Tuesday, May 2, 2017

My creditor's claim and the estate's worth

When Dennis’s lawyer told Judge Vicki Miles-LaGrange Dennis had died that very morning at the sentencing hearing May 6, 2016, the indictment against him was dismissed within days, and the U.S. attorney told me it should provide some comfort that I could rely on the civil judgment for restitution. I told him it was certainly no comfort.

For measure I instructed “my lawyers” to file a claim against his estate, and they did August 11, 2016. The summary of the probate action is here. Notice the document has no lawyers’ signature block, which is odd. It mentions our $380,177.50 civil judgment and the federal indictment. I asked why neither I nor the trust got a bill for this, and in October the law firm admitted my stepmother had been paying their invoices for some time, and I assume from almost the beginning.
In that my stepmother talked Dennis into stealing the money and helped him make it disappear, I complained to the bar association about this unacceptable conflict of interest. The bar association did not feel it merited an investigation. However, the lawyers broadcast the news widely, so now I won’t be able to hire a lawyer.

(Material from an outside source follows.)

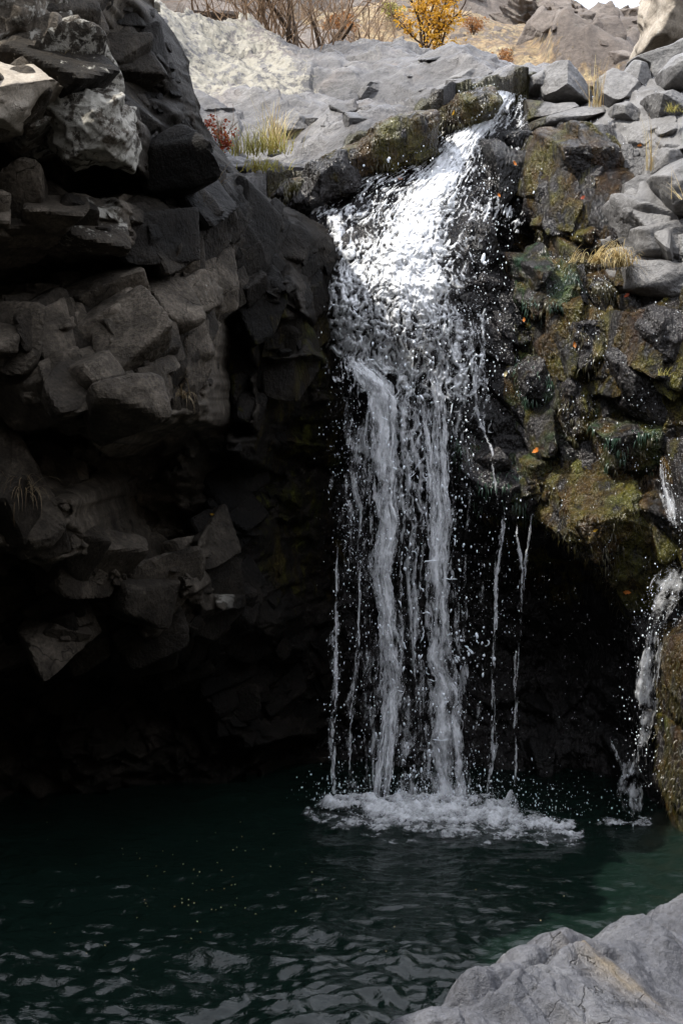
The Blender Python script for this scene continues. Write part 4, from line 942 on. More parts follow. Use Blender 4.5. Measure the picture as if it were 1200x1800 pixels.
LG = 'outcrops on the upper left cliff'
rock('ledge_block', 'sunlit pale flat-topped ledge block at the left edge of the cliff', 'ledge', [(-160,128),(40,112),(116,150),(72,188),(30,230),(-160,245)], 8.75, 0.5, 'tan', n=5, clips=[(0.05,-.42,.9,.55),(.6,-.6,-.3,.8)], nclip=1, seed=91, amp=0.03, angular=0.05, group=LG, attrs=lich(0.35))
rock('outcrop_block', 'rounded lichen-crusted block above the sunlit ledge', 'outcrop', [(-120,-60),(105,-50),(130,20),(134,62),(112,100),(20,112),(-120,104)], 9.35, 0.45, 'cliff', n=3, nclip=3, seed=92, amp=0.06, angular=0.10, group=LG, attrs=lich(0.75))
rock('outcrop_block', 'jutting block crusted with pale lichen over the black hollow', 'outcrop', [(95,180),(165,158),(232,182),(242,235),(226,290),(130,288),(90,250)], 9.1, 0.4, 'cliff', n=3, nclip=3, seed=93, amp=0.06, angular=0.12, group=LG, attrs=lich(0.95))

# ------------------------------------------------------------------ foreground bank rock: heightfield z(x, y)
def fore_rock():
    edge = [(640,1830,4.85),(670,1800,5.0),(730,1755,5.2),(790,1720,5.5),(870,1680,5.8),(960,1622,6.2),(1030,1600,6.45),(1100,1588,6.7),(1200,1570,6.95),(1400,1545,7.3)]
    e3 = PP(edge)
    pts = [tuple(p) for p in e3]
    for p in e3: pts.append((p[0] - 0.10, p[1] + 0.14, p[2] - 0.35)); pts.append((p[0] - 0.25, p[1] + 0.34, -0.6))
    pts += [tuple(P(*q)) for q in [(1000,1800,4.95),(1200,1800,5.05),(1200,1700,5.75),(1050,1690,5.75),(900,1760,5.2),(1400,1800,5.1),(1400,1650,6.2)]]
    pts += [(0.3,3.6,1.15),(1.5,3.6,1.2),(3,3.6,1.3),(0.0,3.6,0.6),(-0.5,3.6,-0.5),(3.5,5.5,1.2),(0.9,4.4,1.17),(2,4.4,1.2)]
    pts = np.array(pts); f = TPS(pts[:, 0], pts[:, 1], pts[:, 2], reg=0.003)
    x, y = relief_grid(-0.7, 2.6, 4.2, 7.9, 0.006)
    z = f(x, y)
    cr = PP([(690,1790,5.0),(765,1745,5.25),(800,1738,5.3),(880,1722,5.4),(960,1692,5.7),(1030,1655,5.95),(1075,1650,5.95)])[:, :2]
    d, s = line_dist(x + 0.03 * fbm(x * 6, y * 6, .3, 3, 901), y + 0.03 * fbm(x * 6, y * 6, 4.3, 3, 902), cr)
    # the near slab overrides the crack on one side, the far ledge lies lower
    side = np.interp(x, cr[:, 0], cr[:, 1]); inx = sstep(cr[0, 0] - 0.2, cr[0, 0] + 0.1, x) * (1 - sstep(cr[-1, 0] - 0.1, cr[-1, 0] + 0.25, x))
    z += 0.035 * inx * (sstep(0.03, -0.03, y - side)) * np.exp(-np.maximum(side - y, 0) / 0.35)
    z -= 0.015 + 0.11 * sstep(0.35, 1.3, x)
    z -= 0.11 * np.exp(-(d / 0.04) ** 2) * (0.35 + 0.65 * np.clip(0.6 + fbm(x * 4, y * 4, 1.3, 2, 903), 0, 1.3))
    z += 0.045 * fbm(x * 1.5, y * 1.5, 0.2, 3, 911)
    z += (chisel(x, y, 0.6, 921, 0.36, 0.22, 0.12, rot=0.6, sx=1.9, warp=0.05) - 0.03) * 0.9 + (chisel(x, y, 0.24, 931, 0.5, 0.35, 0.2, rot=0.75, sx=2.0, warp=0.05) - 0.02) * 0.9 + (chisel(x, y, 0.09, 935, 0.5, 0.35, 0.25, rot=0.4, sx=1.7, warp=0.05) - 0.01) * 0.6
    z += 0.5 * (chisel(x, y, 0.05, 936, 0.6, 0.4, 0.3, rot=0.7, sx=1.8) - 0.004)
    for q, (fx, fy) in enumerate(((1.1, 2.6), (2.4, 1.3), (3.2, 3.6))):
        cn = np.abs(perlin(x * fx + 0.25 * perlin(x * 7, y * 7, q, 960 + q) - 0.5 * y, y * fy + 0.25 * perlin(x * 7, y * 7, q + 3, 963 + q), 0.3 + q, 966 + q))
        z -= 0.022 * np.exp(-(cn / 0.016) ** 2) * np.clip(0.5 + 1.5 * perlin(x * 2.1, y * 2.1, q + .5, 969), 0, 1)
    z += 0.35 * blocks(x, y, 0.34, 937, 0.3, 2.0, 0.22, 0.22, rot=0.7, asp=2.2)
    z += 0.010 * ridge(x * 3 + y, y * 5 - x * 1.5, 0.6, 4, 913)
    z += 0.005 * fbm(x * 14, y * 14, z * 8, 4, 941)
    stain = 0.4 * np.exp(-(np.hypot(x - P(1045,1670,5.8)[0], (y - 5.8) * 0.8) / 0.10) ** 2) + 0.3 * np.exp(-(np.hypot(x - P(1110,1685,5.7)[0], y - 5.7) / 0.12) ** 2)
    V = np.stack([x, y, z], -1).reshape(-1, 3); F = grid_faces(*x.shape, (z > -0.5).ravel(), flip=True)[:, ::-1]
    V, F, A = compact(V, F, dict(ochre=stain))
    o = mesh_np('bank_rock', V, F, M['fore'], attrs=A)
    tag(base_origin(o), 'pale lilac-grey bank rock rising from the pool in the near corner', 'rock')
fore_rock()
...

Dennis’s wife filed a written statement of claim February 27, 2017 that his estate’s worth is a negative $617.84, so I assume that is that, a miserable ending to a previously hard-working, honest man who couldn’t resist stealing my entire future. I sent “my lawyers” a letter terminating them and told them their insufficient, ineffective counsel makes them liable for all the loss to the trust, in that they ignored my numerous pleas to ask the court for a structured repayment schedule for a year after we received the judgment.
For writing laws allowing my spurious designation as “an enemy of the state,” requiring no support and for which I have no appeal, thus making stealing these assets virtually legal, the United States is potentially liable, assuming I could hire a lawyer, and I can’t, and assuming a lawyer would see it through. Judging from the slight precedent, the behavior of all the lawyers in these cases and considering no one can name a lawyer who is a human being and might make me their client, suing the good old U.S.A. is highly unlikely. Nonetheless, it’s not just okay.